> DIRECTIONS
Repeat each entry exactly and drop the pictures.

----- DATA FOR THIS TASK

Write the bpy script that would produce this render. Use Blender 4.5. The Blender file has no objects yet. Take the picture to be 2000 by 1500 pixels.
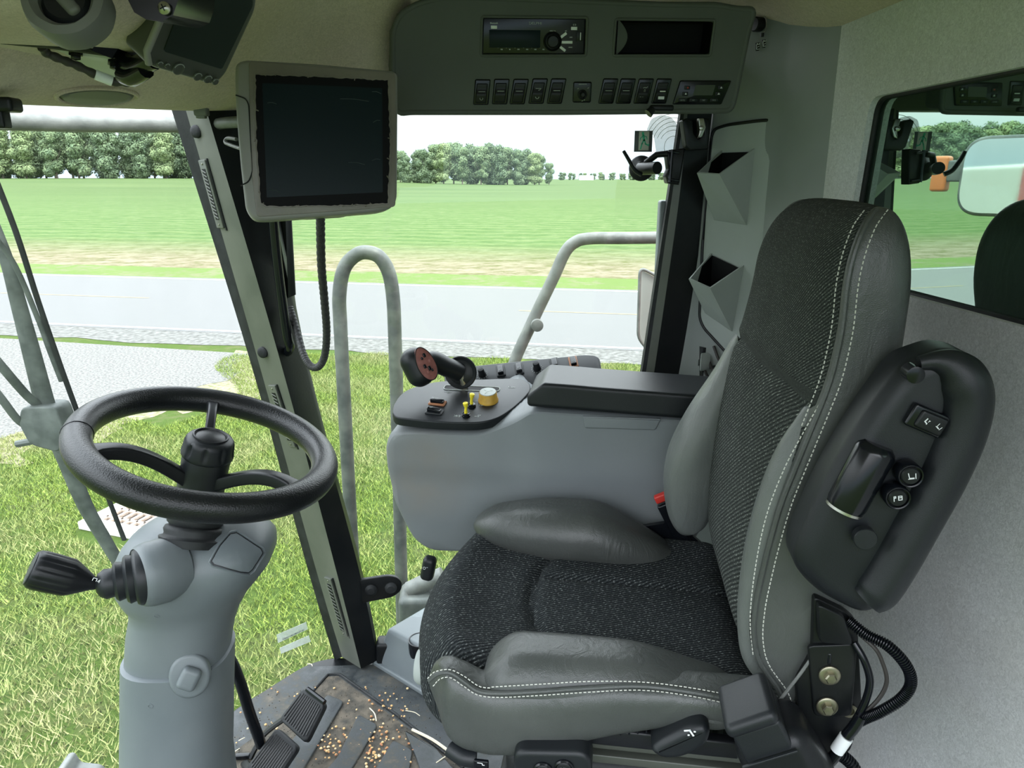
import bpy, bmesh, math, random
import numpy as np
from mathutils import Vector as V, Matrix
random.seed(7); np.random.seed(7)
R = math.radians
C = bpy.context.scene.collection
sc = bpy.context.scene

# ------------------------------------------------------------------ camera
FPX, PITCH, YAW, CH = 1450.0, R(15.5), R(3.0), 1.30
cam = bpy.data.cameras.new('camera'); camo = bpy.data.objects.new('camera', cam); C.objects.link(camo)
cam.sensor_fit = 'HORIZONTAL'; cam.sensor_width = 36.0; cam.lens = FPX / 2000 * 36.0
cam.clip_start = 0.02; cam.clip_end = 5000
camo.location = (0, 0, CH); camo.rotation_euler = (R(90) - PITCH, 0, -YAW)
sc.camera = camo
c_r = V((math.cos(YAW), -math.sin(YAW), 0)); c_f = V((math.sin(YAW)*math.cos(PITCH), math.cos(YAW)*math.cos(PITCH), -math.sin(PITCH)))
c_u = c_r.cross(c_f); CAM = V((0, 0, CH))

def P(u, v, Y=None, X=None, Z=None):
    """point of the place that stands at depth Y (or wall X, or height Z) in the direction of (u, v)"""
    d = c_f + c_r * ((u-1000)/FPX) - c_u * ((v-750)/FPX)
    if Y is not None: t = Y/d.y
    elif X is not None: t = X/d.x
    else: t = (Z-CH)/d.z
    return CAM + d*t

# ------------------------------------------------------------------ light
sc.view_settings.view_transform = 'Standard'; sc.view_settings.look = 'None'
sc.view_settings.exposure = 0.55; sc.view_settings.gamma = 1.0; sc.view_settings.use_curve_mapping = False
w = bpy.data.worlds.new('sky'); sc.world = w; w.use_nodes = True
nt = w.node_tree; nt.nodes.clear()
tc = nt.nodes.new('ShaderNodeTexCoord'); sx = nt.nodes.new('ShaderNodeSeparateXYZ'); cr = nt.nodes.new('ShaderNodeValToRGB')
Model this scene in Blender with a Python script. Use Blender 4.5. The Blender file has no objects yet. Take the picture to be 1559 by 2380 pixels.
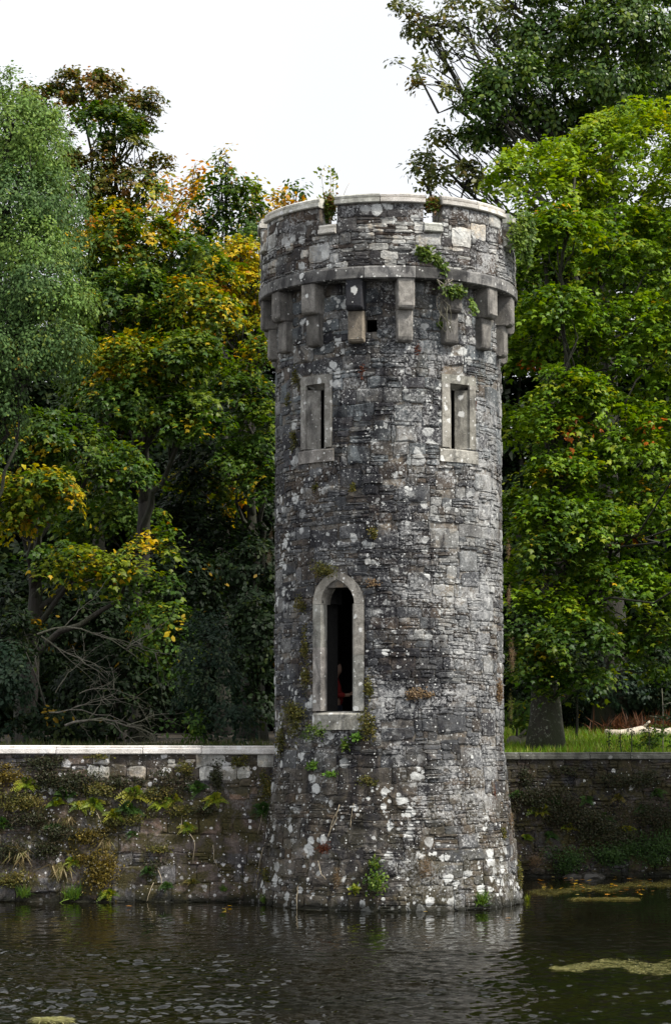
import bpy, math, random
import numpy as np
from mathutils import Vector, Matrix, Euler

rng = np.random.default_rng(11)
random.seed(11)
scene = bpy.context.scene
COL = scene.collection

# ------------------------------------------------------------------ camera, sky, sun, exposure
F, W, H = 4890.0, 1559.0, 2380.0          # focal length and frame of the photograph, in its own pixels
CAM = Vector((0.0, -40.75, 3.26))
TILT, YAW = math.atan(504 / F), math.atan(123.5 / F)
cam_d = bpy.data.cameras.new('camera')
cam = bpy.data.objects.new('camera', cam_d)
COL.objects.link(cam)
cam.location = CAM
cam.rotation_euler = (math.pi / 2 + TILT, 0, YAW)
cam_d.sensor_fit = 'VERTICAL'
cam_d.sensor_height = 36.0
cam_d.sensor_width = 36.0 * W / H
cam_d.lens = 36.0 * F / H
cam_d.clip_start = 0.5
cam_d.clip_end = 1500
scene.camera = cam

SUN_EL, SUN_AZ = math.radians(52), math.radians(60)      # azimuth to the right of the view, behind the camera
world = bpy.data.worlds.new('World')
scene.world = world
world.use_nodes = True
wn, wl = world.node_tree.nodes, world.node_tree.links
wn.clear()
w_out = wn.new('ShaderNodeOutputWorld')
w_bg = wn.new('ShaderNodeBackground')
w_sky = wn.new('ShaderNodeTexSky')
w_sky.sky_type = 'NISHITA'
w_sky.sun_disc = False
w_sky.sun_elevation = SUN_EL
w_sky.sun_rotation = math.pi - SUN_AZ
w_mix = wn.new('ShaderNodeMix')
w_mix.data_type = 'RGBA'
w_co = wn.new('ShaderNodeTexCoord')
w_no = wn.new('ShaderNodeTexNoise')
w_no.inputs['Scale'].default_value = 2.5
w_no.inputs['Detail'].default_value = 4
w_ramp = wn.new('ShaderNodeMapRange')
w_ramp.inputs['From Min'].default_value = 0.3
w_ramp.inputs['From Max'].default_value = 0.7
w_ramp.inputs['To Min'].default_value = 0.86
w_ramp.inputs['To Max'].default_value = 0.97
wl.new(w_co.outputs['Generated'], w_no.inputs['Vector'])
wl.new(w_no.outputs['Fac'], w_ramp.inputs['Value'])
wl.new(w_ramp.outputs['Result'], w_mix.inputs['Factor'])
wl.new(w_sky.outputs['Color'], w_mix.inputs['A'])
w_mix.inputs['B'].default_value = (8.2, 8.35, 8.6, 1)      # white cloud cover over the sky
wl.new(w_mix.outputs['Result'], w_bg.inputs['Color'])
w_bg.inputs['Strength'].default_value = 0.079
wl.new(w_bg.outputs['Background'], w_out.inputs['Surface'])

sun_d = bpy.data.lights.new('sun', 'SUN')
sun_d.energy = 3.4
sun_d.angle = math.radians(8)
sun_d.color = (1.0, 0.95, 0.87)
sun = bpy.data.objects.new('sun', sun_d)
COL.objects.link(sun)
sdir = Vector((math.sin(SUN_AZ) * math.cos(SUN_EL), -math.cos(SUN_AZ) * math.cos(SUN_EL), math.sin(SUN_EL)))
sun.rotation_euler = sdir.to_track_quat('Z', 'Y').to_euler()
sun.location = (20, -60, 60)

scene.view_settings.view_transform = 'Standard'
scene.view_settings.look = 'None'
scene.view_settings.exposure = 0.75
scene.view_settings.gamma = 1.0
scene.view_settings.use_curve_mapping = False
scene.cycles.use_denoising = True
scene.cycles.max_bounces = 6
scene.cycles.diffuse_bounces = 3
scene.cycles.glossy_bounces = 3
scene.cycles.transmission_bounces = 3
scene.cycles.sample_clamp_indirect = 6

# ------------------------------------------------------------------ measuring the photograph
R = np.array(Euler((math.pi / 2 + TILT, 0, YAW)).to_matrix())
C = np.array(CAM)

def at(px, py, Y):
    """world point on the plane y=Y seen at this place of the photograph"""
    d = R @ np.array([(px - W / 2) / F, -(py - H / 2) / F, -1.0])
    return C + d * ((Y - C[1]) / d[1])

def proj(p):
    v = R.T @ (np.asarray(p, float) - C)
    return W / 2 + F * v[0] / -v[2], H / 2 - F * v[1] / -v[2]

def z_at(py, x, y):
    U, Fw = R[:, 1], -R[:, 2]
    k = (H / 2 - py) / F
    qx, qy = x - C[0], y - C[1]
    return C[2] + (k * (Fw[0] * qx + Fw[1] * qy) - (U[0] * qx + U[1] * qy)) / (U[2] - k * Fw[2])

def theta_at(px, r, z):
    a, b = -1.45, 1.45
    for _ in range(50):
        m = (a + b) / 2
        if proj((r * math.sin(m), -r * math.cos(m), z))[0] < px: a = m
        else: b = m
    return (a + b) / 2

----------

> CORRECT RESULT
Write the bpy script that would produce this render. Use Blender 4.5. The Blender file has no objects yet. Take the picture to be 2000 by 1500 pixels.
import bpy, bmesh, math, random
import numpy as np
from mathutils import Vector as V, Matrix
random.seed(7); np.random.seed(7)
R = math.radians
C = bpy.context.scene.collection
sc = bpy.context.scene

# ------------------------------------------------------------------ camera
FPX, PITCH, YAW, CH = 1450.0, R(15.5), R(3.0), 1.30
cam = bpy.data.cameras.new('camera'); camo = bpy.data.objects.new('camera', cam); C.objects.link(camo)
cam.sensor_fit = 'HORIZONTAL'; cam.sensor_width = 36.0; cam.lens = FPX / 2000 * 36.0
cam.clip_start = 0.02; cam.clip_end = 5000
camo.location = (0, 0, CH); camo.rotation_euler = (R(90) - PITCH, 0, -YAW)
sc.camera = camo
c_r = V((math.cos(YAW), -math.sin(YAW), 0)); c_f = V((math.sin(YAW)*math.cos(PITCH), math.cos(YAW)*math.cos(PITCH), -math.sin(PITCH)))
c_u = c_r.cross(c_f); CAM = V((0, 0, CH))

def P(u, v, Y=None, X=None, Z=None):
    """point of the place that stands at depth Y (or wall X, or height Z) in the direction of (u, v)"""
    d = c_f + c_r * ((u-1000)/FPX) - c_u * ((v-750)/FPX)
    if Y is not None: t = Y/d.y
    elif X is not None: t = X/d.x
    else: t = (Z-CH)/d.z
    return CAM + d*t

# ------------------------------------------------------------------ light
sc.view_settings.view_transform = 'Standard'; sc.view_settings.look = 'None'
sc.view_settings.exposure = 0.55; sc.view_settings.gamma = 1.0; sc.view_settings.use_curve_mapping = False
w = bpy.data.worlds.new('sky'); sc.world = w; w.use_nodes = True
nt = w.node_tree; nt.nodes.clear()
tc = nt.nodes.new('ShaderNodeTexCoord'); sx = nt.nodes.new('ShaderNodeSeparateXYZ'); cr = nt.nodes.new('ShaderNodeValToRGB')
Model this scene in Blender with a Python script. Use Blender 4.5. The Blender file has no objects yet. Take the picture to be 1559 by 2380 pixels.
import bpy, math, random
import numpy as np
from mathutils import Vector, Matrix, Euler

rng = np.random.default_rng(11)
random.seed(11)
scene = bpy.context.scene
COL = scene.collection

# ------------------------------------------------------------------ camera, sky, sun, exposure
F, W, H = 4890.0, 1559.0, 2380.0          # focal length and frame of the photograph, in its own pixels
CAM = Vector((0.0, -40.75, 3.26))
TILT, YAW = math.atan(504 / F), math.atan(123.5 / F)
cam_d = bpy.data.cameras.new('camera')
cam = bpy.data.objects.new('camera', cam_d)
COL.objects.link(cam)
cam.location = CAM
cam.rotation_euler = (math.pi / 2 + TILT, 0, YAW)
cam_d.sensor_fit = 'VERTICAL'
cam_d.sensor_height = 36.0
cam_d.sensor_width = 36.0 * W / H
cam_d.lens = 36.0 * F / H
cam_d.clip_start = 0.5
cam_d.clip_end = 1500
scene.camera = cam

SUN_EL, SUN_AZ = math.radians(52), math.radians(60)      # azimuth to the right of the view, behind the camera
world = bpy.data.worlds.new('World')
scene.world = world
world.use_nodes = True
wn, wl = world.node_tree.nodes, world.node_tree.links
wn.clear()
w_out = wn.new('ShaderNodeOutputWorld')
w_bg = wn.new('ShaderNodeBackground')
w_sky = wn.new('ShaderNodeTexSky')
w_sky.sky_type = 'NISHITA'
w_sky.sun_disc = False
w_sky.sun_elevation = SUN_EL
w_sky.sun_rotation = math.pi - SUN_AZ
w_mix = wn.new('ShaderNodeMix')
w_mix.data_type = 'RGBA'
w_co = wn.new('ShaderNodeTexCoord')
w_no = wn.new('ShaderNodeTexNoise')
w_no.inputs['Scale'].default_value = 2.5
w_no.inputs['Detail'].default_value = 4
w_ramp = wn.new('ShaderNodeMapRange')
w_ramp.inputs['From Min'].default_value = 0.3
w_ramp.inputs['From Max'].default_value = 0.7
w_ramp.inputs['To Min'].default_value = 0.86
w_ramp.inputs['To Max'].default_value = 0.97
wl.new(w_co.outputs['Generated'], w_no.inputs['Vector'])
wl.new(w_no.outputs['Fac'], w_ramp.inputs['Value'])
wl.new(w_ramp.outputs['Result'], w_mix.inputs['Factor'])
wl.new(w_sky.outputs['Color'], w_mix.inputs['A'])
w_mix.inputs['B'].default_value = (8.2, 8.35, 8.6, 1)      # white cloud cover over the sky
wl.new(w_mix.outputs['Result'], w_bg.inputs['Color'])
w_bg.inputs['Strength'].default_value = 0.079
wl.new(w_bg.outputs['Background'], w_out.inputs['Surface'])

sun_d = bpy.data.lights.new('sun', 'SUN')
sun_d.energy = 3.4
sun_d.angle = math.radians(8)
sun_d.color = (1.0, 0.95, 0.87)
sun = bpy.data.objects.new('sun', sun_d)
COL.objects.link(sun)
sdir = Vector((math.sin(SUN_AZ) * math.cos(SUN_EL), -math.cos(SUN_AZ) * math.cos(SUN_EL), math.sin(SUN_EL)))
sun.rotation_euler = sdir.to_track_quat('Z', 'Y').to_euler()
sun.location = (20, -60, 60)

scene.view_settings.view_transform = 'Standard'
scene.view_settings.look = 'None'
scene.view_settings.exposure = 0.75
scene.view_settings.gamma = 1.0
scene.view_settings.use_curve_mapping = False
scene.cycles.use_denoising = True
scene.cycles.max_bounces = 6
scene.cycles.diffuse_bounces = 3
scene.cycles.glossy_bounces = 3
scene.cycles.transmission_bounces = 3
scene.cycles.sample_clamp_indirect = 6

# ------------------------------------------------------------------ measuring the photograph
R = np.array(Euler((math.pi / 2 + TILT, 0, YAW)).to_matrix())
C = np.array(CAM)

def at(px, py, Y):
    """world point on the plane y=Y seen at this place of the photograph"""
    d = R @ np.array([(px - W / 2) / F, -(py - H / 2) / F, -1.0])
    return C + d * ((Y - C[1]) / d[1])

def proj(p):
    v = R.T @ (np.asarray(p, float) - C)
    return W / 2 + F * v[0] / -v[2], H / 2 - F * v[1] / -v[2]

def z_at(py, x, y):
    U, Fw = R[:, 1], -R[:, 2]
    k = (H / 2 - py) / F
    qx, qy = x - C[0], y - C[1]
    return C[2] + (k * (Fw[0] * qx + Fw[1] * qy) - (U[0] * qx + U[1] * qy)) / (U[2] - k * Fw[2])

def theta_at(px, r, z):
    a, b = -1.45, 1.45
    for _ in range(50):
        m = (a + b) / 2
        if proj((r * math.sin(m), -r * math.cos(m), z))[0] < px: a = m
        else: b = m
    return (a + b) / 2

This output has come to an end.